Dans ce cas, un certain nombre de formulations pouvaient être traduites directement en français, sans avoir recours à une adaptation notable : before the war : avant la guerre ; after the war : après la guerre ; beasts of the jungle : bêtes de la jungle ; in the city : dans la cité ; tongues of acid : langues d’acide ; pool of blood : mare de sang ; under a bed : sous un lit. Par contre, d’autres parties des poèmes s’éloignent d’une traduction directe, par exemple : a spring, a pounce : surgissant bondissant ; A poison spray : Le poison pullule ; ripens into bones : mûrit ses os, etc. En conformité avec les principes interprétatifs et sociocritiques, Étienne Galle a dû recourir à l’adaptation pour traduire le sens compris du poème d’Enekwe dans la LA, sans suivre les formes et structures des vers poétiques dans la LD. En d’autres termes, aux yeux du traducteur interprétatif et du sociocritique, c’est bel et bien le sens global du discours ou le vouloir dire initial de l’auteur qui fait l’objet de la traduction littéraire, mais, comme en témoignent les versions françaises des deux poèmes, les reformulations linguistiques relatives au sens saisi doivent être faites correctement dans la LA.

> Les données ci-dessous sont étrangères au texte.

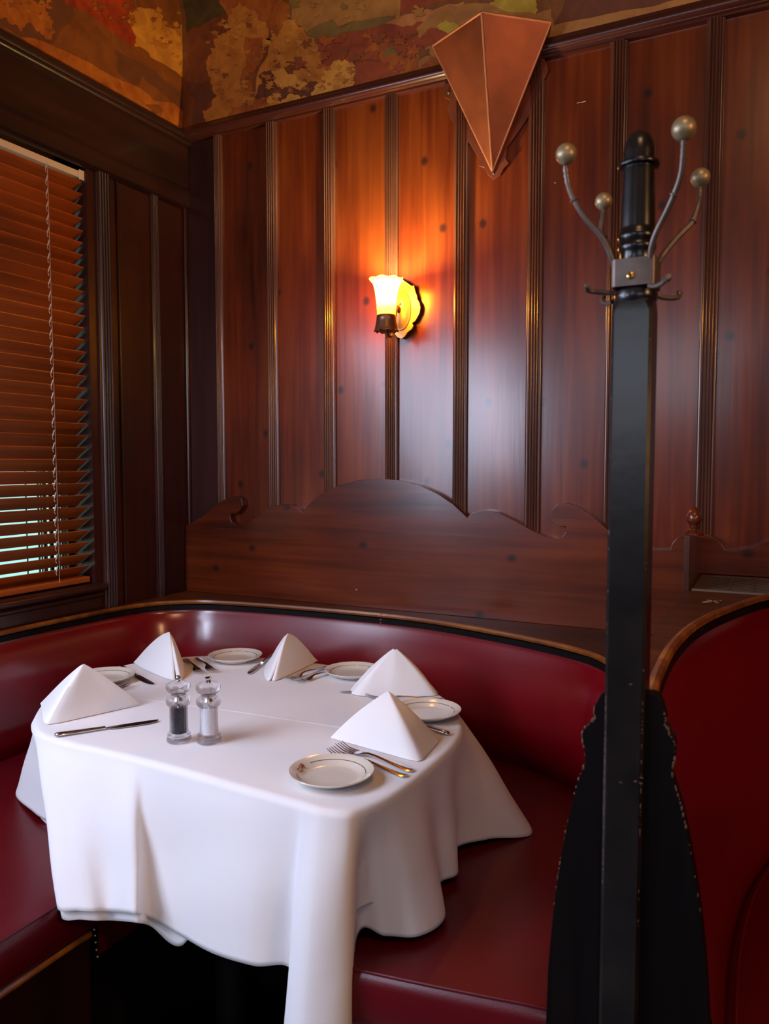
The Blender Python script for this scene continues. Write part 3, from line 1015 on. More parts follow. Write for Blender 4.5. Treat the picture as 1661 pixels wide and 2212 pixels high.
b2 = thing('curved_booth', 'right-hand booth in dark red vinyl with a curved high back, cut by the frame', 'booth', (2.3, -0.8, 0))
bm = B()
prof2 = [(0.004, L2 - 0.012), (0.006, L2 - 0.024), (0.014, L2 - 0.034), (0.022, 0.98), (0.040, 0.86), (0.062, 0.74), (0.085, 0.64), (0.100, 0.58), (0.104, 0.55), (0.095, 0.525), (0.09, 0.42)]
grid(bm, [[p + n * d + Vector((0, 0, z)) for d, z in prof2] for p, n in zip(p2, n2)])
at_world(obj('backrest', bm, M['vinyl'], smooth=60), b2)
bm = B()
sweep(bm, p2, n2, [(0.0, L2 - 0.010), (0.009, L2 - 0.012), (0.010, L2 - 0.026), (0.0, L2 - 0.028)])
at_world(obj('top_rail', bm, M['blackwood']), b2)
bm = B()
inn2 = resample([Vector((2.44, -1.235, 0)), Vector((2.44, -0.85, 0)), Vector((2.55, -0.72, 0)), Vector((3.1, -0.68, 0))], 80)
rows = []
for a, p, n in zip(inn2, p2, n2):
    o2 = p + n * 0.096
    o2.y = max(o2.y, -1.235)
    rows.append([o2.lerp(a, t) + Vector((0, 0, z)) for t, z in ((0, 0.535), (0.015, 0.555), (0.04, 0.563), (0.15, 0.566), (0.6, 0.55), (0.95, 0.50), (1, 0.47), (1.0, 0.36))])
V = grid(bm, rows)
bm.faces.new(V[0] + [bm.verts.new((V[0][0].co.x, -1.235, 0.36))])
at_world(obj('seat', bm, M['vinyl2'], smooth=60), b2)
bm = B()
tube(bm, [r[2] + Vector((0, 0, 0.001)) for r in rows], 0.0028, 8)
at_world(obj('piping', bm, M['vinyl2']), b2)
bm = B(); box(bm, 1.92, 2.42, -1.22, -0.75, 0.0, 0.46)
at_world(obj('base_panel', bm, M['dark'], smooth=0), b2)

# finial post and side cheek where the two boards meet
fp = thing('finial_post', 'low dark wooden post with acorn finial beside the vent grille', 'post', (1.77, -0.17, L2))
bm = B()
pf = [(-0.330, L2), (-0.331, 1.10), (-0.330, 1.178), (-0.325, 1.182), (-0.0285, 1.150), (-0.0285, L2)]
poly_extrude(bm, [Vector((1.762, y, z)) for y, z in pf], (0.012, 0, 0))
at_world(obj('cheek', bm, M['batten'], bevel=0.001, smooth=0), fp)
bm = B()
acorn = [(0.0, -0.004), (0.026, -0.004), (0.026, 0.002), (0.020, 0.007), (0.012, 0.010), (0.010, 0.014), (0.0125, 0.018), (0.0125, 0.021), (0.010, 0.023), (0.013, 0.026), (0.018, 0.032), (0.0200, 0.040), (0.0185, 0.050), (0.013, 0.062), (0.006, 0.070), (0, 0.072)]
lathe(bm, [(r * 0.92, z * 0.95) for r, z in acorn], (1.768, -0.17, 1.170), 28)
at_world(obj('finial', bm, M['board']), fp)

# vent grille on the ledge
vg = thing('vent_grille', 'flat metal vent grille with rows of narrow slots let into the right ledge', 'vent', (2.1, -0.18, L2))
g0x, g1x, g0y, g1y = 1.780, 2.62, -0.325, -0.045
bm = B()
zt = L2 + 0.0024
box(bm, g0x, g1x, g0y, g0y + 0.012, L2, zt + 0.002)
box(bm, g0x, g1x, g1y - 0.02, g1y, L2, zt)
box(bm, g0x, g0x + 0.03, g0y + 0.012, g1y - 0.02, L2, zt)
box(bm, g1x - 0.03, g1x, g0y + 0.012, g1y - 0.02, L2, zt)
xx = g0x + 0.03
while xx < g1x - 0.05:
    box(bm, xx + 0.043, xx + 0.050, g0y + 0.012, g1y - 0.02, L2, zt)
    xx += 0.05
at_world(obj('grille_frame', bm, M['vent'], smooth=0), vg)
bm = B()
yy = g0y + 0.016
while yy < g1y - 0.024:
    box(bm, g0x + 0.03, g1x - 0.03, yy, yy + 0.006, L2 + 0.0014, L2 + 0.0020)
    yy += 0.0165
at_world(obj('louvres', bm, M['vent'], smooth=0), vg)
bm = B(); box(bm, g0x + 0.01, g1x - 0.01, g0y + 0.005, g1y - 0.005, L2 + 0.0002, L2 + 0.0008)
at_world(obj('backing', bm, M['hole'], smooth=0), vg)
# white chips on ledge
bm = B()
rnd = random.Random(3)
for k in range(16):
    p = at(1519 + rnd.uniform(0, 42), 1299 + rnd.uniform(-2.5, 3), 2, L2 + 0.0012)
    if 1536 < (1519 + 0) : pass
    s = rnd.uniform(0.0015, 0.004)
    bm.faces.new([bm.verts.new(p + Vector((a * s * 1.6, b_ * s, 0))) for a, b_ in ((-1, -.6), (.7, -1), (1, .5), (-.4, 1))])
obj('paint_chip', bm, M['chip'], led2, smooth=0)

# ================================================================ COAT STAND
cs = thing('coat_stand', 'tall black wooden coat stand with ball-tipped hooks, in front of the red booths', 'coat stand', (1.79, -1.25, 0))
bm = B()
x0, x1, y0, y1 = 1.764, 1.813, -1.275, -1.226
rows = []
for z, s in ((0, 1.0), (1.535, 1.0), (1.548, 0.97), (1.556, 0.90)):
    cx, cy, hx = (x0 + x1) / 2, (y0 + y1) / 2, (x1 - x0) / 2 * s
    ch = 0.004 + (1 - s) * 0.16
    pts = []
    for sx, sy in ((1, -1), (1, 1), (-1, 1), (-1, -1)):
        a, b_ = Vector((sx * hx, sy * (hx - ch))), Vector((sx * (hx - ch), sy * hx))
        pts += [a, b_] if sx * sy < 0 and False else ([a, b_] if sx == sy else [b_, a])
    pts = sorted(pts, key=lambda q: atan2(q.y, q.x))
    rows.append([Vector((cx + q.x, cy + q.y, z)) for q in pts])
V = grid(bm, rows, True)
bm.faces.new(V[0]); bm.faces.new(V[-1])
at_world(obj('post', bm, M['black'], smooth=30), cs)
c0 = (1.7895, -1.2505, 0)
bm = B()
prof = [(0.0, 1.545), (0.022, 1.545), (0.0255, 1.550), (0.0265, 1.556), (0.0255, 1.562), (0.022, 1.564), (0.020, 1.566), (0.0205, 1.60), (0.0200, 1.608), (0.0215, 1.611), (0.0232, 1.615), (0.0225, 1.620), (0.021, 1.6215),
        (0.0228, 1.625), (0.0238, 1.629), (0.0225, 1.633), (0.0212, 1.635), (0.0212, 1.64), (0.0205, 1.67), (0.0192, 1.710), (0.0192, 1.7125), (0.0245, 1.7135), (0.0255, 1.7155), (0.0245, 1.718), (0.0188, 1.7195),
        (0.0186, 1.722), (0.0192, 1.730), (0.0180, 1.741), (0.0145, 1.750), (0.008, 1.756), (0.0, 1.7585)]
lathe(bm, prof, c0, 40)
at_world(obj('turned_top', bm, M['black'], smooth=50), cs)
bm = B()
hw = 0.0262
pr = []
for sx, sy in ((1, 1), (-1, 1), (-1, -1), (1, -1)):
    a0 = {(1, 1): 0, (-1, 1): 90, (-1, -1): 180, (1, -1): 270}[(sx, sy)]
    for k in range(5):
        aa = radians(a0 + 90 * k / 4)
        pr.append((sx * (hw - 0.006) + 0.006 * cos(aa), sy * (hw - 0.006) + 0.006 * sin(aa)))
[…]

Il serait intéressant d’ajouter qu’en raison de la spécificité formelle de la poésie, il ne serait pas possible de conserver les rimes dans le cadre de la traduction de la poésie lyrique, par exemple la poésie française de la Pléiade et la poésie senghorienne sur la Négritude.

5. Conclusion

L’intérêt du présent article porte sur l’alliance de la théorie du sens et de la sociocritique en traduction littéraire. À partir d’une analyse du processus interprétatif en quatre phases (compréhension-déverbalisation-réexpression-analyse justificative) et de certaines données sociocritiques (texte, paratexte, et le non-dit du texte), l’étude montre que le sens du texte (ou du discours) peut être traité à fois au moyen de la théorie du sens et de la sociocritique. À la lumière d’une analyse justificative de certaines versions françaises ou anglaises d’oeuvres tirées principalement de la production littéraire africaine, notamment la production romanesque, elle révèle que l’alliance des deux approches théoriques facilite non seulement la compréhension et la déverbalisation du texte original dans la langue de départ (LD), mais aussi la réexpression du sens compris dans la langue d’arrivée (LA). La démarche du traducteur consiste à intégrer dans le processus traductionnel les équivalents cognitifs et affectifs qui relèvent de l’approche interprétative ainsi que les connaissances extralinguistiques liées au contexte sociohistorique, dont se préoccupe la sociocritique. Le traducteur littéraire professionnel aurait tout à gagner à se doter d’une bonne connaissance de ces deux approches, de manière à ce que cette alliance oriente sa pratique du point de vue théorique et méthodologique. Dans cette perspective, l’étude marque le lancement d’un travail de recherche important sur l’alliance des deux théories en traduction littéraire.